Global Consumer Acquisition Corp. cancelled the acquisition of Luminex Home Décor & Fragrance Holding Corporation from Centre Lane Partners, LLC, The Carlyle Group Inc. (NasdaqGS:CG) and others.
As per the filings on Luminex stockholder has already approved the Luminex Business Combination. The transaction has been unanimously approved by the Board of Directors of GACQ and is still subject to regulatory and stockholder approvals and other customary closing conditions. GACQ Board formed the Fairness Opinion Committee comprised of the Independent Directors of the GACQ Board and disinterested directors in the business combinations with Luminex. The shareholders meeting of GACQ is scheduled on November 10, 2022. The deal is expected to close in early 2022. As of June 24, 2022, the expected closing of the transaction is extended to August 15, 2022. As of August 21, 2022, the expected closing of the transaction is extended to December 11, 2022. The transaction is expected to provide Ascense Brands with approximately $117.5 million in cash proceeds.
As on September 27, 2022, Global Consumer Acquisition Corp. and Luminex Home Décor & Fragrance Holding Corporation entered into an third Amendment to Stock Purchase Agreement in which, the condition precedent requiring Global Consumer Acquisition Corp. to obtain financing of at least $180 Million in cash proceeds is removed and provide that Global Consumer Acquisition Corp. is to use commercially reasonable efforts to secure additional financing. As of November 28, 2022, Luminex Seller sent a notice to the Global Consumer Acquisition Corp. purporting to terminate the Luminex SPA pursuant to Section 8.2(b) thererof, alleging certain breaches by the Company of one or more representations, warranties, agreements or covenants contained in the Luminex SPA. On December 6, 2022, the Company sent a reply to Luminex Seller rejecting the Notice and stating that the claims in the Notice have no basis. Pursuant to its charter, if the Company does not consummate an initial business combination by December 11, 2022, the Company will be required to dissolve and liquidate as soon as reasonably practicable.

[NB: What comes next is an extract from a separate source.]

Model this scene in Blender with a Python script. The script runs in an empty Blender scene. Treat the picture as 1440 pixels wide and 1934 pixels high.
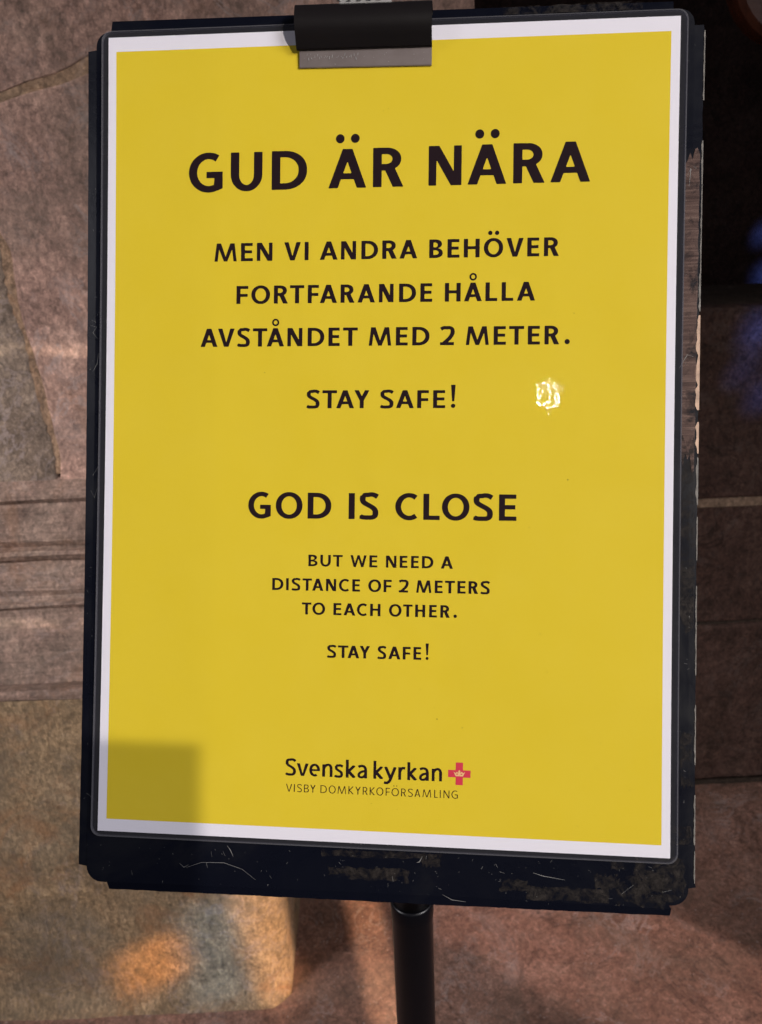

Jason R. Grove of Jones Day acted as legal advisor to Luminex while Mitchell Nussbaum of Loeb & Loeb LLP acted as legal advisor to Global Consumer. Whitewater Corporate Advisory Private Limited acted as financial advisor to GACQ. Deloitte Touche (US) acted as due diligence provider and Crowe LLP acted as accountant to Luminex. Loeb & Loeb LLP, Loyens & Loeff N.V., Cassels Brock & Blackwell LLP, Cassels Brock & Blackwell LLP, International Counsels Advocates & Legal Consultants and Shardul Amarchand Mangaldas & Co acted as due diligence providers to GACQ. GACQ has engaged Advantage Proxy to assist in the solicitation of proxies for the Meeting. GACQ has agreed to pay Advantage Proxy a fee of $10,000, plus, disbursements, and will reimburse Advantage Proxy for its reasonable out-of-pocket expenses. Continental Stock Transfer & Trust Company acted as transfer agent to GACQ. GACQ paid BDO USA, LLP a non-contingent, fixed fee of $320,000 as compensation for the delivery of the fairness opinion.
Global Consumer Acquisition Corp. cancelled the acquisition of Luminex Home Décor & Fragrance Holding Corporation from Centre Lane Partners, LLC, The Carlyle Group Inc. (NasdaqGS:CG) and others on February 1, 2023. The deal fell apart because Global Consumer was unable to secure financing.